Dans les années 1920, la littérature s’intéressait aux riches personnes. Elle se délectait de leur patrimoine quasi-onirique et de leurs tourments sentimentaux. Aujourd’hui, les écrivains prônent l’abstinence et la repentance, question d’époque. Le chiche a remplacé le chic. La réussite sociale fait tellement d’envieux. Les romans actuels débordent de bons sentiments et de niaiseries humanistes à pleurer. Le courrier du cœur a balayé la tragédie des existences trop faciles.
Les beautiful people de l’entre-deux-guerres
Avec L’Homme à l’Hispano, c’était à bas le misérabilisme et avis de grand luxe sur la Côte basque. Le roman a d’abord été publié en feuilleton dans La Petite Illustration en 1925, puis la même année, en un seul volume aux Editions Émile-Paul Frères. Cette romance teintée d’amertume, hésitant entre un numéro de Nous deux et une pièce de Racine, à la fois mélo et cependant jamais démago, est l’œuvre de Pierre Frondaie (1884-1948), de son vrai nom René Fraudet. Ce rejeton de la bourgeoisie, né d’un père antiquaire et d’une mère sosie d’Ava Gardner version Belle Époque, a partagé les bancs de l’école avec Sacha Guitry. Les beautiful people de l’entre-deux-guerres sont sa seconde famille. Il s’est ainsi créé un personnage flamboyant, dînant chez Maxim’s ou à la Tour d’Argent et séjournant au Danieli à Venise, au Pierre de New-York ou à l’hôtel George V à Paris au gré de ses humeurs.
La parution de cette histoire d’amour forcément contrariée va connaître un succès sans précédent. Traduit en quinze langues, adapté par deux fois au cinéma, en 1926 par Julien Duvivier et en 1935 par Jean Epstein, fascinant jusqu’aux Amériques, ce livre fut même édité en poche après la guerre. Depuis quelques années, il était pourtant introuvable. Chez les bouquinistes, on tombait parfois sur des exemplaires fatigués de la « Collection Pourpre » ou « J’ai lu ». L’Éveilleur, toujours à la recherche de pépites oubliées, a remédié à cette lacune en accompagnant sa reparution des illustrations d’origine signées Léon Fauret et d’une préface de Laure Bjawi-Levine, anthropologue à l’université Santa Clara de Californie, propre nièce de Frondaie.

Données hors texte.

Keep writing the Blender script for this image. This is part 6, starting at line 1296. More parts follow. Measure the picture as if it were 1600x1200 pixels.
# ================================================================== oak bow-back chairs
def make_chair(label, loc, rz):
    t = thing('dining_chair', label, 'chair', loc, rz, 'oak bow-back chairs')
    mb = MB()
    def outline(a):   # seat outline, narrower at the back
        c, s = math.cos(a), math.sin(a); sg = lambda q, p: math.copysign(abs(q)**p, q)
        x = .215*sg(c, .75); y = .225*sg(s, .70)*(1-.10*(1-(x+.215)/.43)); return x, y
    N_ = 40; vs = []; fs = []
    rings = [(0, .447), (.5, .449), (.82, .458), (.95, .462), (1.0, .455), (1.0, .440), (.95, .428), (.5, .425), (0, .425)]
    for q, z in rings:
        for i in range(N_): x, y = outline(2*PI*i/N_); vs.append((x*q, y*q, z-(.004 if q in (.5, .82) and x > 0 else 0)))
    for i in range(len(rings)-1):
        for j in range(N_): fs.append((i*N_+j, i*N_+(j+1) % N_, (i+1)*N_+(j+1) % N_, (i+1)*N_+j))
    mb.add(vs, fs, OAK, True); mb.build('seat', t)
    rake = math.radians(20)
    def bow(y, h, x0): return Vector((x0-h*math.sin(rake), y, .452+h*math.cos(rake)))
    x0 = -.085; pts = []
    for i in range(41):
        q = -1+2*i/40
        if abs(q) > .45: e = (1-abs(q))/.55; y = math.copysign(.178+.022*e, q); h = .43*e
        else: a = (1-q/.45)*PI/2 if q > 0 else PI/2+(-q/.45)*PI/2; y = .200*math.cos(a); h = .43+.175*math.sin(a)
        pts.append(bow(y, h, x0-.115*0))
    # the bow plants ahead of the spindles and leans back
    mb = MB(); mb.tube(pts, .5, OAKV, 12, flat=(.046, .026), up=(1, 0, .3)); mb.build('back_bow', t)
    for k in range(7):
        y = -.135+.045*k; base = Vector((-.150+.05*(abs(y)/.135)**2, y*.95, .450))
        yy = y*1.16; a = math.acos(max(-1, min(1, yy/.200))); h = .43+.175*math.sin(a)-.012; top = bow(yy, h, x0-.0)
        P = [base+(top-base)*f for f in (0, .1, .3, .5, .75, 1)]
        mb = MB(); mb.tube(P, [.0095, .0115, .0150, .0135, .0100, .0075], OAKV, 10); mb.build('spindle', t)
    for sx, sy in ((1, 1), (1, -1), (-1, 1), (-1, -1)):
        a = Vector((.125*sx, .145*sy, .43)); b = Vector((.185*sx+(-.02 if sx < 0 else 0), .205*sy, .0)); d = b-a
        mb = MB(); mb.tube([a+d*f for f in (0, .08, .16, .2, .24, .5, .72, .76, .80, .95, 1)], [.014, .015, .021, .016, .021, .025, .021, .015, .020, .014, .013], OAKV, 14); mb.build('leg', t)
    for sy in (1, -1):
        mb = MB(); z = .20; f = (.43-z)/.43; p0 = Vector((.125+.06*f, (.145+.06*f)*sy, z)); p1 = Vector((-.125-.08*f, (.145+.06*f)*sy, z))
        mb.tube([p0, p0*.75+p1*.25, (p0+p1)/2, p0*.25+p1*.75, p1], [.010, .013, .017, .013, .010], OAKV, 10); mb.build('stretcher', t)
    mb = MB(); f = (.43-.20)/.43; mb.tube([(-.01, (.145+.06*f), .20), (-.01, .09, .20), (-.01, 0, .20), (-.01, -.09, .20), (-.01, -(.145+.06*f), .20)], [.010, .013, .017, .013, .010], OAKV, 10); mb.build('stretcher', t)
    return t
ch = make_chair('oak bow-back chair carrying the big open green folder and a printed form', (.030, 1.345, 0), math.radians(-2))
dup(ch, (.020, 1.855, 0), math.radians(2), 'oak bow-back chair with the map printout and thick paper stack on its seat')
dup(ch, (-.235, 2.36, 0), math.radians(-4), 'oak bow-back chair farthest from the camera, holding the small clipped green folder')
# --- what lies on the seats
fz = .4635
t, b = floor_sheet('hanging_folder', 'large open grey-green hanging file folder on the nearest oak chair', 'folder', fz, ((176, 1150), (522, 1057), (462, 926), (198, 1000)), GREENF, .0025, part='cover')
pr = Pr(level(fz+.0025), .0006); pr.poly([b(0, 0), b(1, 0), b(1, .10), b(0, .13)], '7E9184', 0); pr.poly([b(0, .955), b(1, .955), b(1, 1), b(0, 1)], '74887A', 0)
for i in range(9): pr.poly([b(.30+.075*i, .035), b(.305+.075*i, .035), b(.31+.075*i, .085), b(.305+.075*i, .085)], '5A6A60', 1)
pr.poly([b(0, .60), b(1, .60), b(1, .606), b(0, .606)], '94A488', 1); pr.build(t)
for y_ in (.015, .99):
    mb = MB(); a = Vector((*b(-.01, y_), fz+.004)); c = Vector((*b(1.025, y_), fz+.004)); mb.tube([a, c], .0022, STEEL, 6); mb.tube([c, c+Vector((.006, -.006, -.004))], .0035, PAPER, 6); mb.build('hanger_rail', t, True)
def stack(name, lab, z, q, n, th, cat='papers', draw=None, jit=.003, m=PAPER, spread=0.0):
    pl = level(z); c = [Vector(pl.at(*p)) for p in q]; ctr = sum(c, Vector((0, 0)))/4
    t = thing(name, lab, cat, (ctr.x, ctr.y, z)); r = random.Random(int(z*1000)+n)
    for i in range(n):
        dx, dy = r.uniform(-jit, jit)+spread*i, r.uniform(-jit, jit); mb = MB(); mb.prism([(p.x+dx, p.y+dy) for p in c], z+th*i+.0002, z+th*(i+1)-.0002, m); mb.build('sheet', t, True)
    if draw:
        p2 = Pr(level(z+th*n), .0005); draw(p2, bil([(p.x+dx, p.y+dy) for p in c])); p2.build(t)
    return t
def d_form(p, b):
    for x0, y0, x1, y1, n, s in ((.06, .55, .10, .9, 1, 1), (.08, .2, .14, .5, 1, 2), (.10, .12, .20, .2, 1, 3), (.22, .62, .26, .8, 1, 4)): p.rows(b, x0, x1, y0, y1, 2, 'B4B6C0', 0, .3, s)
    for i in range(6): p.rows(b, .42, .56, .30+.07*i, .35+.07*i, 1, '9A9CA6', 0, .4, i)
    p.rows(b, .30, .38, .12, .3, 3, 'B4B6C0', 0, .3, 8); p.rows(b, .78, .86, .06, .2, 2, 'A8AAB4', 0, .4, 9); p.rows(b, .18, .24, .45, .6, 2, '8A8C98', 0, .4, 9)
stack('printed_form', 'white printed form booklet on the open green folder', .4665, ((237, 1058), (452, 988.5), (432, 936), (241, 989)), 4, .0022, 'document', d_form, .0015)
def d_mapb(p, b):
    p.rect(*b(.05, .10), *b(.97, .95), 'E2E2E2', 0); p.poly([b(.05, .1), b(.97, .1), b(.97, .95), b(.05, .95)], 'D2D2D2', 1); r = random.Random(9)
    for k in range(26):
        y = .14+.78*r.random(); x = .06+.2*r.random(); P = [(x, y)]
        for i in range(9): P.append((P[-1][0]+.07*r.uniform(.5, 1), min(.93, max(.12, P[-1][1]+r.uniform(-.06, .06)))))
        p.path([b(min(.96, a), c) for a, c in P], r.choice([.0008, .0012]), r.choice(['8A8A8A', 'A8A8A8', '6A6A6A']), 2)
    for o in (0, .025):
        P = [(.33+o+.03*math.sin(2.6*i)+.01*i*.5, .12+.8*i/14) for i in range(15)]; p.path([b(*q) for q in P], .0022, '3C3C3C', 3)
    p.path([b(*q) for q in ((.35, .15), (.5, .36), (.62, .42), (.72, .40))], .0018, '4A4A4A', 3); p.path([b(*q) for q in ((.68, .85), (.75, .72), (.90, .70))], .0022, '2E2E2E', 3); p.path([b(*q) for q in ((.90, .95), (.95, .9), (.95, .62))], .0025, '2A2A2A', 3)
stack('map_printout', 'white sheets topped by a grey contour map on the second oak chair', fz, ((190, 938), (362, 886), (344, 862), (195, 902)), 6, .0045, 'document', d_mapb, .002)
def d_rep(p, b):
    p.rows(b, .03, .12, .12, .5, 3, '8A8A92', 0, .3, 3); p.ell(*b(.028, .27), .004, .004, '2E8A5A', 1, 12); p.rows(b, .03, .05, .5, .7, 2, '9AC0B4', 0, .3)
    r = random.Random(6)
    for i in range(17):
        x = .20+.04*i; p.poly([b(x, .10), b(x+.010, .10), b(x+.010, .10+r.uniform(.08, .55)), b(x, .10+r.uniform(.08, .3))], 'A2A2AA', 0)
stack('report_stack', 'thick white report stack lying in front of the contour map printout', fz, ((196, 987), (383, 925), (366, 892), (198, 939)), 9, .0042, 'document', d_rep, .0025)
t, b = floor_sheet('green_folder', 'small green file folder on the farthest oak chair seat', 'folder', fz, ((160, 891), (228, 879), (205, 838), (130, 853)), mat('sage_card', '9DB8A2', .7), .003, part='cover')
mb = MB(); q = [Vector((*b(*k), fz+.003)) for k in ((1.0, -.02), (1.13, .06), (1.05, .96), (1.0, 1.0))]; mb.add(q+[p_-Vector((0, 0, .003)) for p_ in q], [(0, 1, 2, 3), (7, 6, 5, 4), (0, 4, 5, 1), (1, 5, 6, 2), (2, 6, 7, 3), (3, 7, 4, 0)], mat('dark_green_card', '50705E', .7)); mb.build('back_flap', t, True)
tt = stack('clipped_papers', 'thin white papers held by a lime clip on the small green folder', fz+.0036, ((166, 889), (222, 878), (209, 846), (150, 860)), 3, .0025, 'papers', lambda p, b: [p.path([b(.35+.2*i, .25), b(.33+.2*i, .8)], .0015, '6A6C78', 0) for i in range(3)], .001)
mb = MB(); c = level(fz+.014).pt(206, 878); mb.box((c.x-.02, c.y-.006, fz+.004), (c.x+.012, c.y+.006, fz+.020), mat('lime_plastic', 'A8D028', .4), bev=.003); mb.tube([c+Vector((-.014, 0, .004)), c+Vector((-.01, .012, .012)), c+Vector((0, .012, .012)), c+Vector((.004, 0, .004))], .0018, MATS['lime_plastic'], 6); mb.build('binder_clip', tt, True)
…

L’Homme à l’Hispano s’appelle Georges Dewalter. Héros déclassé, il débarque à Biarritz au volant d’une Hispano qui ne lui appartient pas et tombe sous le charme de Stéphane Oswill, une lady mal mariée. Dans l’aisance matérielle et l’inconfort intellectuel, cette jeune femme n’attendait plus son prince charmant. Quelques jours auparavant, ironie des rencontres, dans un train censé l’amener à Dakar, Georges avait confié son infortune à un voyageur anglais, Sir William Meredith Oswill, l’époux de Stéphane. Dans cet engrenage infernal, tiraillé entre l’envie de tout avouer à sa belle aristocrate biarrote et la peur de la perdre, il se débat dans ses mensonges sous le regard amusé et cruel du mari. Il a pour seul confident, Montnormand, un vieux notaire qui veille sur lui depuis l’enfance et le considère, malgré ses échecs, comme un « grand seigneur ». « S’il n’avait pas été ce que je dis un seigneur, il ne serait pas un raté. Mais les ratés, quand ils sont honnêtes, quand ils ne sont pas jaloux, sont peut-être ce qu’il y a de plus propre dans l’humanité. Ils ont souvent bien des dons. Il ne leur manque que la férocité qui fait les grandes réussites », déclare-t-il à l’anglais dédaigneux.
Amour, gloire et Hispano au programme de cette virée sur le littoral Atlantique, dans les riches palais d’Oloron où les fêtes étincelantes animent la belle saison et où l’argent, son abondance ou son absence, brouille les cartes d’un impitoyable jeu de société.
L’Homme à l’Hispano, Pierre Frondaie, L’Éveilleur.